As it turns out, many successful managers are identified within the top 3-5% of a company’s staff. Known as “high potential employees”, these employees have been identified early on as having the potential, ability, and aspiration to hold successive leadership positions within an organization. Leaders will identify the potential candidates and then screen, and assess them until they’re ready to step into their new role.


Hiring managers and leaders can identify potential managerial talent by looking specifically for someone with a few telling qualities. For example, passion, dedication, and accountability are necessary intangibles when looking for managerial talent. Qualified potential prospects will also balance taking action and initiative with listening closely to team members and higher-ups. Perhaps most importantly, hiring managers should look for the “why” in their candidates - that is, what drives them? What’s their purpose?
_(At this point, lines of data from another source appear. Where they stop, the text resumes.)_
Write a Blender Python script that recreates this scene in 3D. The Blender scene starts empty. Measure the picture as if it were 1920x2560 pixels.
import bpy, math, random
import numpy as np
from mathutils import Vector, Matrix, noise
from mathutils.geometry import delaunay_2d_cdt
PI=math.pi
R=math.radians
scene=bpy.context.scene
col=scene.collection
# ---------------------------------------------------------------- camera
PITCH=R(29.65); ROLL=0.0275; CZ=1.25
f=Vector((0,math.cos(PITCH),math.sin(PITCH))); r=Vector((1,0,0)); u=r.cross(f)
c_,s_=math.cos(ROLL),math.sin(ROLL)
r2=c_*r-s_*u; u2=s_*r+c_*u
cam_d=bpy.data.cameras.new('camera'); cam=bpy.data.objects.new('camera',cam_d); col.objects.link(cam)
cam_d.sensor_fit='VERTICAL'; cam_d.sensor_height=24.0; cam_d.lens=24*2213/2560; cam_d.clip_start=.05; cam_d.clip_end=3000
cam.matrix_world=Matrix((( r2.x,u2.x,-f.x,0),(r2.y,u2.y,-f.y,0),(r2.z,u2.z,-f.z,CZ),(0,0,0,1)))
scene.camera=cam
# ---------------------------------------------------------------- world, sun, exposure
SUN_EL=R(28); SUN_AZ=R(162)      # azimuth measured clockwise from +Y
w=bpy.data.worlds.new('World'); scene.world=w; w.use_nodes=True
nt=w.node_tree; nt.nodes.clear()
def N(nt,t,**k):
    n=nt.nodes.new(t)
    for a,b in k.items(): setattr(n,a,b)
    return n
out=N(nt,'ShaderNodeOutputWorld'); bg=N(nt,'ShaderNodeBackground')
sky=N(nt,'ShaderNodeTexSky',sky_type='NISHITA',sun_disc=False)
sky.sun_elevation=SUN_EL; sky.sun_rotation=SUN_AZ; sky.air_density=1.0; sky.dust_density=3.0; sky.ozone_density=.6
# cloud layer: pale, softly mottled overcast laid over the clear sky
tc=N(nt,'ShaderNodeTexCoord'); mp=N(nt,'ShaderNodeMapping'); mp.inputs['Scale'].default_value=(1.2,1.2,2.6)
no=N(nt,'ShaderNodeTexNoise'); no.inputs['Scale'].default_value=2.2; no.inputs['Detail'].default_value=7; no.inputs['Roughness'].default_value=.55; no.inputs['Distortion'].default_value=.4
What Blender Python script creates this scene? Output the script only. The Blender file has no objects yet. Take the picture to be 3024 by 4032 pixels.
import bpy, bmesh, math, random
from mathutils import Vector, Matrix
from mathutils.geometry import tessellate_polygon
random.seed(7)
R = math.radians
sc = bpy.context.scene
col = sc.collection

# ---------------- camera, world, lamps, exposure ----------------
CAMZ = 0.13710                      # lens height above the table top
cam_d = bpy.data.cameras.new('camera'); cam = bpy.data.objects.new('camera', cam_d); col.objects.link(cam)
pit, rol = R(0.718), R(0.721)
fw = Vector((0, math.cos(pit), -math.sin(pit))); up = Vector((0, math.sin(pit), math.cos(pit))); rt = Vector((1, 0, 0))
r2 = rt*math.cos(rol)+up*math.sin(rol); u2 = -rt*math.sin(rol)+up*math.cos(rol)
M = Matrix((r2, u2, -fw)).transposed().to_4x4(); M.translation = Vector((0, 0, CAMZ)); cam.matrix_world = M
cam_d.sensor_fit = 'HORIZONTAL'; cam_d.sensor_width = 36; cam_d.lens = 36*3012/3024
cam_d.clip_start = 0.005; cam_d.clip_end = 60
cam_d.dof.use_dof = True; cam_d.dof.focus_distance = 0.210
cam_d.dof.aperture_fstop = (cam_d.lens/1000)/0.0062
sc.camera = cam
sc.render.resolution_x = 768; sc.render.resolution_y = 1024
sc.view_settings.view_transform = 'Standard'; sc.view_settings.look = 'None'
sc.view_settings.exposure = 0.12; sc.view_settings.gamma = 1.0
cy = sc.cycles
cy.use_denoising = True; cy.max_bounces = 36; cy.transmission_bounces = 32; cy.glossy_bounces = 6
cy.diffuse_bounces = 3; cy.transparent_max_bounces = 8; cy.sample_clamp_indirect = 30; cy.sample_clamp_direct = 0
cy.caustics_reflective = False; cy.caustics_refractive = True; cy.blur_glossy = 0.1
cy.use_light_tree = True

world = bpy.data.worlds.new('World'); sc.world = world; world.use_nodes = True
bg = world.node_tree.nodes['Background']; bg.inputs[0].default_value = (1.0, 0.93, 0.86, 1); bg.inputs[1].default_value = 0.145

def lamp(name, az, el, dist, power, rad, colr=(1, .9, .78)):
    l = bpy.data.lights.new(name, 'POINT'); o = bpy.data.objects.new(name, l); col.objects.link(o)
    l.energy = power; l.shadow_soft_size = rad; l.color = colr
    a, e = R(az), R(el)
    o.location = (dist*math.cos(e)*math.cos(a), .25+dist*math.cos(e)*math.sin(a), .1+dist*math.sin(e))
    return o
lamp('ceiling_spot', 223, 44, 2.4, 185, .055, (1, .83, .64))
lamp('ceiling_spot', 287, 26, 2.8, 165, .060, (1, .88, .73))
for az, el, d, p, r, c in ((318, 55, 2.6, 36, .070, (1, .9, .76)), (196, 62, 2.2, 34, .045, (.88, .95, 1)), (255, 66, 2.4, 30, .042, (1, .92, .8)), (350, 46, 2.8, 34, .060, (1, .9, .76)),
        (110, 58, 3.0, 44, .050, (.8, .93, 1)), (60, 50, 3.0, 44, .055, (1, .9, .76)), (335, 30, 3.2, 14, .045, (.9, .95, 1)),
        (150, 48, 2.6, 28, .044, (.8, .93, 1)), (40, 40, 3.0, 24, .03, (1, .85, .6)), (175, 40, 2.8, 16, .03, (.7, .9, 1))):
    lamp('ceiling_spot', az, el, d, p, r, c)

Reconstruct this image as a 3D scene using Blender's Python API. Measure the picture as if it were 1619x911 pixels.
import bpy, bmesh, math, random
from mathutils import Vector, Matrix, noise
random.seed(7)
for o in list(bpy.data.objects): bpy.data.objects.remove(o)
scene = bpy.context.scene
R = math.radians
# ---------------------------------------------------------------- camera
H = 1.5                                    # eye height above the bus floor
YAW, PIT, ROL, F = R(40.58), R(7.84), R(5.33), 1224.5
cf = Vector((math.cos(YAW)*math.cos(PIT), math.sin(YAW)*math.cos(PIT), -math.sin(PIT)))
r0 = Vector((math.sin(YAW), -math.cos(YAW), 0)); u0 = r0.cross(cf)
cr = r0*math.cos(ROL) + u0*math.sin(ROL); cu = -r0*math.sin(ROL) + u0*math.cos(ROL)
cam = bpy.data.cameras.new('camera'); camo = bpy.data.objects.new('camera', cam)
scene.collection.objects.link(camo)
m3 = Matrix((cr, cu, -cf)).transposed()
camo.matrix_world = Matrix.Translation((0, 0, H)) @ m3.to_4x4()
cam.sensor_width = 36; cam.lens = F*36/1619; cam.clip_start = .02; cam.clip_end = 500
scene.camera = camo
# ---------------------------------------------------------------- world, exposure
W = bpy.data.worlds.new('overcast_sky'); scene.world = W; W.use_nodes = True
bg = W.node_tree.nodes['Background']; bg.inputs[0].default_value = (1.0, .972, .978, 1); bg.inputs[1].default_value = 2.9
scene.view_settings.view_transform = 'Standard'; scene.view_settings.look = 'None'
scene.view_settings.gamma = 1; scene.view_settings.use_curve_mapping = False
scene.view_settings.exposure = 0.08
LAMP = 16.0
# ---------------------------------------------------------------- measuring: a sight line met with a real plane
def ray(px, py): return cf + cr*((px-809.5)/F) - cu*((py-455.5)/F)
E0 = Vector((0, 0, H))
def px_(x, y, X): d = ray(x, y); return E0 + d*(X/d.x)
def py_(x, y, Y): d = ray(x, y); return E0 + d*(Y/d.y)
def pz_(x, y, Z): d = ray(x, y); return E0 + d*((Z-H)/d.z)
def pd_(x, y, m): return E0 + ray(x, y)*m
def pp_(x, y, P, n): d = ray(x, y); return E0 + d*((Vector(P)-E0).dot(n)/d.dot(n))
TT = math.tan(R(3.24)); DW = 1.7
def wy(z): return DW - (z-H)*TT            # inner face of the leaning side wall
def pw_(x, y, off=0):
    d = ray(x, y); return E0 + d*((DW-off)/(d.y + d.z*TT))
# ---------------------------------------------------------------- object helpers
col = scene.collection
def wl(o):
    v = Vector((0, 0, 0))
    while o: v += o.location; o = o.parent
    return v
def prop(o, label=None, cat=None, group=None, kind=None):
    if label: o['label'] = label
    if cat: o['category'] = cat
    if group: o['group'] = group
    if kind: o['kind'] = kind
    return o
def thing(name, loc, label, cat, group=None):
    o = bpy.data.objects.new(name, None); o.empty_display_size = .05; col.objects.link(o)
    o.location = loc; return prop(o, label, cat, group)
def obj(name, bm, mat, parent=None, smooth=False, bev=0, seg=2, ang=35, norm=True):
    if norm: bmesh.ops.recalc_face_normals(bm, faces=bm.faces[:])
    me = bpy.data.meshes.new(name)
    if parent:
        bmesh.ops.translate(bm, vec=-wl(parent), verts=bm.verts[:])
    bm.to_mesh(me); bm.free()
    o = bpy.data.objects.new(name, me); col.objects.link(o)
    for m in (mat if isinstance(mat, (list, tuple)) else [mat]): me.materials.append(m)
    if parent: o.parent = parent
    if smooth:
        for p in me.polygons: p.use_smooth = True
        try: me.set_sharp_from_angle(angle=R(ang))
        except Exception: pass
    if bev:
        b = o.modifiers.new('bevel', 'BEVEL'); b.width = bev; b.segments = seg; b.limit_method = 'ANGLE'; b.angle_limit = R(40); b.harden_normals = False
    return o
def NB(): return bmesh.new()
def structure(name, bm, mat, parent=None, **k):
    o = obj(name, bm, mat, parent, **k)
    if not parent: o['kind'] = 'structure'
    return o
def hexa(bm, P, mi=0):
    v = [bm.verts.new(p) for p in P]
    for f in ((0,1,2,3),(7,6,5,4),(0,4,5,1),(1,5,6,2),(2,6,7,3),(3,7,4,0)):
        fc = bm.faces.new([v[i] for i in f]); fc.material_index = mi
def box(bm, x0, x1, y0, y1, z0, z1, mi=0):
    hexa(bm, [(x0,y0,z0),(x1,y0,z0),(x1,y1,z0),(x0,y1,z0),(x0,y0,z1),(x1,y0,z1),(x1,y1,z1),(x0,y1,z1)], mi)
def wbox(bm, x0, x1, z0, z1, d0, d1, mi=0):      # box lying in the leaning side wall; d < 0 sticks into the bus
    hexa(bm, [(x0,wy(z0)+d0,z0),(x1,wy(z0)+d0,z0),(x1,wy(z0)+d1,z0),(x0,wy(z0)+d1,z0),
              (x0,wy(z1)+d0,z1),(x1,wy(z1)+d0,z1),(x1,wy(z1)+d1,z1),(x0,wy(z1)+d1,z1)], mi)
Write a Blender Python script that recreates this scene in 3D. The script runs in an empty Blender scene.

How to Lead from the Middle

If “climbing the ladder” describes workers being promoted to managerial positions, it stands to reason that there are promising employees with managerial talent who just haven’t made it to that rung of the ladder yet. So how can they pull themselves up through the ranks and make themselves visible to hiring managers?


As the Gallup report shows, two out of ten people have “functioning talent”, and when developed correctly, can become a strong manager. Despite only showing “basic” management talent, the two out of ten showing functioning talents (combined with the 20% currently in management roles that demonstrate a high level of competency) contributed to a 48% higher profit for their organization than average managers.

For employees with the ambition to progress in their careers, there are several steps you can take to develop yourself into a prime managerial candidate and stand out.

First, look at the team you have around you, and try to surround yourself with capable people that you’ll be able to collaborate with. (A recent study found that 86% of employees reported learning what they needed to know by collaborating with others.) Along the same lines, develop team-building skills that will help your team work together, and set clear expectations for what your team’s goals and priorities should be at any given time.

You can also work to improve your own communication, time management, and financial management skills. Hiring managers value communication skills for their role in motivation and team building, and strong time management skills can increase your company’s effectiveness. And finally, learn to set (and achieve) goals and deliver constructive criticism. Setting and managing goals is an important component of all leadership roles.

It’s clear that businesses need to reform the way they identify and cultivate workers into effective, inspirational leaders. But at the same time, workers who aspire to have a more meaningful role in their organization can take the initiative and develop themselves into stronger employees.

It takes both sides to help a worker climb the proverbial ladder these days, but by identifying potential talent and fostering workers’ initiatives to develop their managerial skills, hiring managers and business leaders can set their companies - and their future managers - up for success.